Friday 24 April 2015

27th Sunday in Ordinary Time Year B

What does it mean to be married? Is marriage merely an event for show or for display, such as what we see in some of the reality shows appearing on television these days, which treats marriage as a form of entertainment? Some people may say that they have a right to get married, so long as they are at the right legal age, and they love each other. No matter what others say, no matter what the church may say, they insist that they have a right to marry. While the church recognises that individuals have a right to marry, the church also requires that those planning to marry be properly informed about what marriage is all about, in other words, what such individuals are getting themselves into.

Why is the church so fussy about preparing couples for marriage? What is the big deal, some may ask. Is the church behaving like a Big Brother, trying to control our lives, even when it comes to marriage? No. The church is not like that. It is precisely because we have seen many marriages fail, sometimes so quickly and at an alarming rate, that it is a great cause of concern. When affected couples were asked what had happened and what went wrong, it is quite often the same story: they were actually not ready for marriage, even though they had initially thought they were; they had not known each other long enough or well enough; they had not truly and clearly understood what commitment in marriage is all about; they were more concerned about their own needs and issues; and a significant number of affected couples realised that God was not present in their minds when they decided to get married. When you marry without being ready in all sense of the word, you are merely brewing a recipe for disaster, leading to another statistic for marriages gone bust.
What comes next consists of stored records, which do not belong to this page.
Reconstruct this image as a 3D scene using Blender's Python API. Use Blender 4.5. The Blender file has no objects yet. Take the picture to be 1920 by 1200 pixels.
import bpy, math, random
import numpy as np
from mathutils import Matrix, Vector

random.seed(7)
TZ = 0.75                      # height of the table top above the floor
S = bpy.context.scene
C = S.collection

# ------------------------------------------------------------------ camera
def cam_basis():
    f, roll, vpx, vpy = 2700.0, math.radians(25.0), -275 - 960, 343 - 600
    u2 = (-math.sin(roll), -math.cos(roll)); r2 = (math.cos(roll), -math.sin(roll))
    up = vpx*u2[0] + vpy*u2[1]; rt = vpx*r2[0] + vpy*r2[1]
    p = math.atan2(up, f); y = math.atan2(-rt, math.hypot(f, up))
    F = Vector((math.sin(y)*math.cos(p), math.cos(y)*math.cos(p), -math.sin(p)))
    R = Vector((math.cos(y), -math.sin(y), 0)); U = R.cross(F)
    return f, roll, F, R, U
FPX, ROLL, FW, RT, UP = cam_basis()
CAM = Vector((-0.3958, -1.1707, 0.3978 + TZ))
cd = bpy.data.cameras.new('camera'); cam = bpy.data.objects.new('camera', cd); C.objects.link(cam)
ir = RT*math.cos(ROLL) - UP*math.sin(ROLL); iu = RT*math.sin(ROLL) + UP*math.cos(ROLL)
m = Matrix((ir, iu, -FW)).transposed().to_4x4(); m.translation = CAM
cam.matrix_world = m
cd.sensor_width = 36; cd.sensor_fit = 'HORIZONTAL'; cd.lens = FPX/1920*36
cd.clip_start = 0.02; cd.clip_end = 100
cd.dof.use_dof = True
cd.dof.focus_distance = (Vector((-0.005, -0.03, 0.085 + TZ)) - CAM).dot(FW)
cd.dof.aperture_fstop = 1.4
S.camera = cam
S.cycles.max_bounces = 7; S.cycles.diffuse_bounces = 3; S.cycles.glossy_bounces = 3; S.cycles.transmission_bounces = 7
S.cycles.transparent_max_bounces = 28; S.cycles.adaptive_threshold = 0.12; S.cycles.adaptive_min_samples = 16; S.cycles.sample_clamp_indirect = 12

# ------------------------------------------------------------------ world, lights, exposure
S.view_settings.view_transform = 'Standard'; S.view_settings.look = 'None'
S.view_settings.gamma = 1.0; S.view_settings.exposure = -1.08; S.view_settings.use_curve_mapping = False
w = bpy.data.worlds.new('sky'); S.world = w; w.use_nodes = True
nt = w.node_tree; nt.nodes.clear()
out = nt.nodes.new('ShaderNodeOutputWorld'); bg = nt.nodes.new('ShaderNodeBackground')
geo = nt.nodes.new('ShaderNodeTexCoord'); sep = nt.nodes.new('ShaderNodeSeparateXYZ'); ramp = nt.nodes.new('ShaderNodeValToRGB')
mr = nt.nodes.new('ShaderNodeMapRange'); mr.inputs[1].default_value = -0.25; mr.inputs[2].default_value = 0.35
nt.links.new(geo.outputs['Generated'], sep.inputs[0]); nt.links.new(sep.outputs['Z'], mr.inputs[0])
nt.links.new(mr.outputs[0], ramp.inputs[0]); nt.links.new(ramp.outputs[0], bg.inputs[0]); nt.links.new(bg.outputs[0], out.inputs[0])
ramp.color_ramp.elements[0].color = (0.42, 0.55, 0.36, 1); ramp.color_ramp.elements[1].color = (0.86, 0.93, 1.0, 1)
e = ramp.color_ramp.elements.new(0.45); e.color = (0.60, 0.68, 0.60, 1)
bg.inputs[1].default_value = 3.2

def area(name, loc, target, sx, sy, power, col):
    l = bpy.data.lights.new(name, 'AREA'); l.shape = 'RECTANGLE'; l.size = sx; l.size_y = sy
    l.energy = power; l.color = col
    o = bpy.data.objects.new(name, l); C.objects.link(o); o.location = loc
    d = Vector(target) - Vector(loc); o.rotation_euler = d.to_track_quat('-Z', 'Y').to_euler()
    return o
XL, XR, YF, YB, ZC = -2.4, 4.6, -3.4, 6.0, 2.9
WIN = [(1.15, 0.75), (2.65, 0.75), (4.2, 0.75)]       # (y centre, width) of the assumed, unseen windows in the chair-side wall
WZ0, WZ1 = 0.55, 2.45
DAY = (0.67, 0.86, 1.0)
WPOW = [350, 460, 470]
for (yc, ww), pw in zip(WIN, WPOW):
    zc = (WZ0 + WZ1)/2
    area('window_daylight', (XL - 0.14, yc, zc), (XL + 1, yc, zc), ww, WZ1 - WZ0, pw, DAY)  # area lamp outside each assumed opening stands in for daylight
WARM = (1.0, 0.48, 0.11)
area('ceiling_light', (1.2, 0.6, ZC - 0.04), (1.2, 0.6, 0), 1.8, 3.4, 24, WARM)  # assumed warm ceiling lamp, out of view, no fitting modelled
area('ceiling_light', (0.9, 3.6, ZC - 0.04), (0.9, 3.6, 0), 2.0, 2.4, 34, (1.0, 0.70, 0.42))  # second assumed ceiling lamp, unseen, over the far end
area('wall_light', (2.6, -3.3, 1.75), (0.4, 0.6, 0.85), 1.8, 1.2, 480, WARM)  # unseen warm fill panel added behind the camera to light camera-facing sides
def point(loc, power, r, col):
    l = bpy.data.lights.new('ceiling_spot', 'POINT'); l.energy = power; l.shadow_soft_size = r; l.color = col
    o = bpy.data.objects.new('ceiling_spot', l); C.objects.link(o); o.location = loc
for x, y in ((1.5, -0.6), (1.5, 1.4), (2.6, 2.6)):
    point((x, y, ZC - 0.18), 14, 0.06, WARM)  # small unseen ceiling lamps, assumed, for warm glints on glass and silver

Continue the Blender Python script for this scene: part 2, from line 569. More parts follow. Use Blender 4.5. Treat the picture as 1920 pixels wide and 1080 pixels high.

The readings today gives us some understanding of what marriage is all about. We must realise that marriage is not a human institution but a divine institution. It is a vocation. Very often, God is forgotten in all the hustle and bustle of making preparations for marriage. Couples are more concerned with so many other things, that God and the church seems to have become a necessary inconvenience. Some couples feel as if they are being forced or pressured by their parents to marry in church. But what they forget is that it is God who makes marriages possible and lasting. If God is absent from our lives, it would really be very difficult to make the marriage work. Also, a marriage calls for couples to experience a conversion in their lives. Conversion must take place because, as Jesus reminds us in today's Gospel: "the two must become one body." Conversion must take place for couples to die to their selfishness and learn to live together as one. That is why the preparation is so important. Some people try to find ways and means to take short cuts during the preparation, but what they fail to realise is that Rome was not built in a day. If you want to graduate with a degree, you work hard for it and you pursue it relentlessly. Likewise, if you want to stay married, you must also be properly prepared and work hard for it. Moreover, marriage is about commitment. Love is all about commitment, and never about feelings and emotions. Commitment means accepting the whole package as is, "for better or for worse," and not just pick and choose the parts we like. Commitment means learning to forgive not once but again and again, and is more concerned with giving than with taking and receiving. Commitment calls us to change ourselves throughout our lives.

Today, marriages are in trouble. Couples are behaving more and more individualistic. The togetherness and oneness seems to have become lost in translation. Divorces have become so rampant. I recall being present for a hearing for divorce cases at a family court some time back, and on that one day, more than fifty cases were being heard, and each case was disposed like products moving along a conveyor belt. Can you imagine that? What has marriage become? Have some couples become so selfish and self-centred, that people are seen as objects to be used, and when they are no longer seen as useful, they are then discarded? This is why I pray that couples will take responsibility and initiative for their marriage to remain strong. Remember that your children learn from you, and your children too may someday follow in your footsteps. If your marriage is messed up, do something about it and seek help where necessary, don't play play with your marriage, don't wait until it is too late. Let us pray that God would continue to bring healing into our lives so that our lives would be filled with selfless love instead of selfishness.